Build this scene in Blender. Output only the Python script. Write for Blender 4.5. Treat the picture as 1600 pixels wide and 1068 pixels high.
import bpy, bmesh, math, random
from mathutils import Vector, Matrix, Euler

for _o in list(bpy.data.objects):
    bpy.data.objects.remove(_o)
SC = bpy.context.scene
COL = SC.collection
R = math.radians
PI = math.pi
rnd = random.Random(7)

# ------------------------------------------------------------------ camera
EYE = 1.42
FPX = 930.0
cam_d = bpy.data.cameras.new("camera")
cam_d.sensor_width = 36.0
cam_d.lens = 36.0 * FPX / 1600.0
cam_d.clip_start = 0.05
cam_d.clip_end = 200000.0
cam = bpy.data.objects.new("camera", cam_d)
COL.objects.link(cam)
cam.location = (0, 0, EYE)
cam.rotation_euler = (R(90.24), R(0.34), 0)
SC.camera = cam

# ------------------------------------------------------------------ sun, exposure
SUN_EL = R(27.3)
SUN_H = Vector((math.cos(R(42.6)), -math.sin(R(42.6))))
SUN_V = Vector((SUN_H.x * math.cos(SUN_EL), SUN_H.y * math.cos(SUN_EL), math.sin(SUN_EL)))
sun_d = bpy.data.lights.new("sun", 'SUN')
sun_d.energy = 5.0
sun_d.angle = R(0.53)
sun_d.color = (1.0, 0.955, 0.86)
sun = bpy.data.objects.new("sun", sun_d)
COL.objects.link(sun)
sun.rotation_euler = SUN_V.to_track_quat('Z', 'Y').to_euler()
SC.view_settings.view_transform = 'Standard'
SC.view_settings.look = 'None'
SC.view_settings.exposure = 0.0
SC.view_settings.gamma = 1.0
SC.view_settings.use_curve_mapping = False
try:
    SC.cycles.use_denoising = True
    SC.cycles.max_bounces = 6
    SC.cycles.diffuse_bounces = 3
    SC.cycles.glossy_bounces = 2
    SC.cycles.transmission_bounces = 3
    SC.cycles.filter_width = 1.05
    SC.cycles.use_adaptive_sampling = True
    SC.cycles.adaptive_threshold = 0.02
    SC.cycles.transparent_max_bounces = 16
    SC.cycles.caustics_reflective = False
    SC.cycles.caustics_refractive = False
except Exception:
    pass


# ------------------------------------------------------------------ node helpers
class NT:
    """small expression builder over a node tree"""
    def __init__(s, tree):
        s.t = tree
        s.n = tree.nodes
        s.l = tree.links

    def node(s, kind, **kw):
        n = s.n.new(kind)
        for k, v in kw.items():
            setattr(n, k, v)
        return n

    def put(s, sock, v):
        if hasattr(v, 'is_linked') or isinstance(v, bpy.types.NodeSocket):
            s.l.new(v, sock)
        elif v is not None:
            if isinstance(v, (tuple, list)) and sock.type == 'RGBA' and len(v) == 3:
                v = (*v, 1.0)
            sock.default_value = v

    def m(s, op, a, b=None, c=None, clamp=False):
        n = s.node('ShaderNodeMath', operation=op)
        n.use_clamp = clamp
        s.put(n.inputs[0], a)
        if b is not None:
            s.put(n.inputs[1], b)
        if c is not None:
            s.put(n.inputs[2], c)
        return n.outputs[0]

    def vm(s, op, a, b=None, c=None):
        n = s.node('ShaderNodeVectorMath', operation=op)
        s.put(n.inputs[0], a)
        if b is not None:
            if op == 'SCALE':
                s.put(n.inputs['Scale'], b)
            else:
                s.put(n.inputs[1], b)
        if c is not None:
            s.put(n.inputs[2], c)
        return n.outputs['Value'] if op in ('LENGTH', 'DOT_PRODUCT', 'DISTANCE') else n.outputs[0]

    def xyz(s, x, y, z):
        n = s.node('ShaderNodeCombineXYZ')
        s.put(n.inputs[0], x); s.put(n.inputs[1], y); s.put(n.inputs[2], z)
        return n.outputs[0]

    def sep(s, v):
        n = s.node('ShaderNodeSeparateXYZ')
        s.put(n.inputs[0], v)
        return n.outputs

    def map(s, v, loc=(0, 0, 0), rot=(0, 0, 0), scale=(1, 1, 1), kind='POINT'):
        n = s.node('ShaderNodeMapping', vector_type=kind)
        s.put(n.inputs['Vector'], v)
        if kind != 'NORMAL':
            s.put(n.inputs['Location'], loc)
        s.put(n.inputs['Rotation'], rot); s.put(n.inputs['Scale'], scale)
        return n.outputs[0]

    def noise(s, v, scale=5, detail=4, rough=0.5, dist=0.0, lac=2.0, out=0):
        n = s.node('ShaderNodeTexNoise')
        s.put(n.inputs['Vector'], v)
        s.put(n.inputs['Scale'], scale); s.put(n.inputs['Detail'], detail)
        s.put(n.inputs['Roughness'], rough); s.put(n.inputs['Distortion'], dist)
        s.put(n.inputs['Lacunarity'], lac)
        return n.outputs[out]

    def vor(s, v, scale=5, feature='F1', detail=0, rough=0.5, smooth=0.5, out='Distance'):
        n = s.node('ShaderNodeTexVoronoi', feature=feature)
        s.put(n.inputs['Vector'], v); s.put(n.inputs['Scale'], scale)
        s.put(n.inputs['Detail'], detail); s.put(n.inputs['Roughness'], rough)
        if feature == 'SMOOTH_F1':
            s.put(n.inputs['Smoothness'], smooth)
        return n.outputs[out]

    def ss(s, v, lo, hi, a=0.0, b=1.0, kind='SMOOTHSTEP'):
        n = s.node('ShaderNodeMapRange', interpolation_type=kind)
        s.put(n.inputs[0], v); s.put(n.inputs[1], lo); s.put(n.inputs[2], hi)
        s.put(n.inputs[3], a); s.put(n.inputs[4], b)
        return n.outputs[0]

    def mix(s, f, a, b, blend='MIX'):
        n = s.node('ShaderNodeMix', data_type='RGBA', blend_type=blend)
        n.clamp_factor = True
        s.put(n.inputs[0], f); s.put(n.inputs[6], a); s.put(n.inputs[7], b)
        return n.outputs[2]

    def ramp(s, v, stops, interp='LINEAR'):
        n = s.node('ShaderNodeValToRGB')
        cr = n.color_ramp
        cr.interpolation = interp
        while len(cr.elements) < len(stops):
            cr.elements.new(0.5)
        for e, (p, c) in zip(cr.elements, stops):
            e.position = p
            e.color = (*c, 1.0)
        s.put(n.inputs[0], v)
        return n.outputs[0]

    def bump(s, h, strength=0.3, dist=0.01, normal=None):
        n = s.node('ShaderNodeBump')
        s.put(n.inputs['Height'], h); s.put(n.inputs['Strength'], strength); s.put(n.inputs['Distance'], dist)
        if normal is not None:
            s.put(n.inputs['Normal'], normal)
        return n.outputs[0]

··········

**EXERCISE TASK:** Begin with the first line of the listing and copy exactly through the line that contains "SC.camera = cam", please, keeping both ends and leaving out everything after.

**IN RESPONSE:**
Build this scene in Blender. Output only the Python script. Write for Blender 4.5. Treat the picture as 1600 pixels wide and 1068 pixels high.
import bpy, bmesh, math, random
from mathutils import Vector, Matrix, Euler

for _o in list(bpy.data.objects):
    bpy.data.objects.remove(_o)
SC = bpy.context.scene
COL = SC.collection
R = math.radians
PI = math.pi
rnd = random.Random(7)

# ------------------------------------------------------------------ camera
EYE = 1.42
FPX = 930.0
cam_d = bpy.data.cameras.new("camera")
cam_d.sensor_width = 36.0
cam_d.lens = 36.0 * FPX / 1600.0
cam_d.clip_start = 0.05
cam_d.clip_end = 200000.0
cam = bpy.data.objects.new("camera", cam_d)
COL.objects.link(cam)
cam.location = (0, 0, EYE)
cam.rotation_euler = (R(90.24), R(0.34), 0)
SC.camera = cam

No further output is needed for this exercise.